In 2000, aged 19, he moved to Vanderbijlpark to be coached by Harries, who guided him to Commonwealth gold in 2002 and Olympic silver in 2004.

The race that defined his career and set a seal on his greatness was the 2009 World Championships. According to Van der Merwe, Mulaudzi “had got on a plane back to South Africa after struggling with injuries and bad form in Europe”. With only eight weeks to go to the World Championships, his Austrian masseur, known in athletics circles only as Bennie, had his hands full: “He was so badly injured he could hardly walk,” says Van der Merwe.

Together, Bennie, Van der Merwe, and a friend, Hezekiel Sepeng, restored his body and mind and devised a winning plan. Sepeng suggested that, with younger, faster men in the field, Mulaudzi’s only chance of winning would be to take the lead and control the race. 

Van der Merwe describes the race: “Mbulaeni took the lead from the start and after a slowish 53 first lap, he went hard for the finish with 300m to go. Although his rivals did not take his chances seriously, he managed to hold them all off. He won with a final lunge for the line.”

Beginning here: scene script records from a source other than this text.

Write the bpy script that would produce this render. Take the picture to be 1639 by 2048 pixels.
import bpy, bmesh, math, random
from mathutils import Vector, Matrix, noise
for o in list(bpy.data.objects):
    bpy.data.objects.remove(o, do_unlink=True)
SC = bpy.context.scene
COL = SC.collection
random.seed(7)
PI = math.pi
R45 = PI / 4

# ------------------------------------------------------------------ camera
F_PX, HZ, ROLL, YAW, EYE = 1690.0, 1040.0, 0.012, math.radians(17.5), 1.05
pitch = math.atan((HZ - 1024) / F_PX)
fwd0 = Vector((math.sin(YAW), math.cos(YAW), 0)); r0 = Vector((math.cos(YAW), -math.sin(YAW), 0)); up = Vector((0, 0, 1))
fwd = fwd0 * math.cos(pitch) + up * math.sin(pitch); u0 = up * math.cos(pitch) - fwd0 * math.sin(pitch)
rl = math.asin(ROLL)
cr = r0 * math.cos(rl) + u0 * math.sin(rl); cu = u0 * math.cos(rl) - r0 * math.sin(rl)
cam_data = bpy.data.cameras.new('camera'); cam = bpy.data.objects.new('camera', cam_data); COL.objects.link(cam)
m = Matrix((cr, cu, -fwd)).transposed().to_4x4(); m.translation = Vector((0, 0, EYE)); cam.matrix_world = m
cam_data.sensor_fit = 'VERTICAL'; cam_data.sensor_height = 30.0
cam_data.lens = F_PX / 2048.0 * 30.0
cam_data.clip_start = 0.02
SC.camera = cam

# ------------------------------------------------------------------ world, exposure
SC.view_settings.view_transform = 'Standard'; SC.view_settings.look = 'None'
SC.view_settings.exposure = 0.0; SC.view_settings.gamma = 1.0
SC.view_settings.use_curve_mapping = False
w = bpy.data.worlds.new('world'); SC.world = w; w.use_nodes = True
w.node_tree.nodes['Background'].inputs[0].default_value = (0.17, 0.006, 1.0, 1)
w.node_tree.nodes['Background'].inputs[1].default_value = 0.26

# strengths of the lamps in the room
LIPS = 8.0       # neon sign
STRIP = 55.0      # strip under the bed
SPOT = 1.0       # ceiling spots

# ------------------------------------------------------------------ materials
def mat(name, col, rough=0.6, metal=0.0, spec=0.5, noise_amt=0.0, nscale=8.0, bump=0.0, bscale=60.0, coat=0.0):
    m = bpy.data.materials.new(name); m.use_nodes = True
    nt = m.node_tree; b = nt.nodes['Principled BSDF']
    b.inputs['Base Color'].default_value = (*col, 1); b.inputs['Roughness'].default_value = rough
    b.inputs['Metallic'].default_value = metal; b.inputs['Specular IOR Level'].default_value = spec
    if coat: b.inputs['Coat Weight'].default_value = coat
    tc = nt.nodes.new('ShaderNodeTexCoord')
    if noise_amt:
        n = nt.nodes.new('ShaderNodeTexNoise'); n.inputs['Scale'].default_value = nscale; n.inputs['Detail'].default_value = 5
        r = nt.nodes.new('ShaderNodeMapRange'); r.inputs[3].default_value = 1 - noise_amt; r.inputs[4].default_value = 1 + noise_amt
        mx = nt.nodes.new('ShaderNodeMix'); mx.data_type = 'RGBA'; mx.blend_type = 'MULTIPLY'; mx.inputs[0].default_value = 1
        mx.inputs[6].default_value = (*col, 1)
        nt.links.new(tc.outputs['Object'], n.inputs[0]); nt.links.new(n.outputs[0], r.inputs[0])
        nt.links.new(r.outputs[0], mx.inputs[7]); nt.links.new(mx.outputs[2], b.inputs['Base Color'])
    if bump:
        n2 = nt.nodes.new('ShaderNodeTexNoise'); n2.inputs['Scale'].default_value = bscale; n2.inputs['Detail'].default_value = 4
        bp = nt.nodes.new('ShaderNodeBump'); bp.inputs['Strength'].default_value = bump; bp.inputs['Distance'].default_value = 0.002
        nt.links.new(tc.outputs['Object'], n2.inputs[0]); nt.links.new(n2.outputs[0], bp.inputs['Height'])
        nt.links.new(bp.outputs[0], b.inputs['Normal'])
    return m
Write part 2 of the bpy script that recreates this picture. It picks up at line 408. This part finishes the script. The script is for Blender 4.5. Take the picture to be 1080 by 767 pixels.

It hardly ever happens that an 800m race is won from the front. The drama of the 10 nerve-wracking seconds of Mulaudzi fighting off his rivals in the finishing straight can be viewed on YouTube. This son of Limpopo can be seen calling upon his deepest reserves and, dare one say it, the strength of his ancestors to achieve victory against all odds.

The brilliance of Mulaudzi’s victory in Berlin was immediately forgotten amid the controversy which engulfed Caster Semenya after the championships. More generally, the tarnished image of South African athletics obscured his brilliant career.

One can only hope that when next we find an athlete of Mulaudzi’s calibre in our midst, he or she will be appreciated accordingly.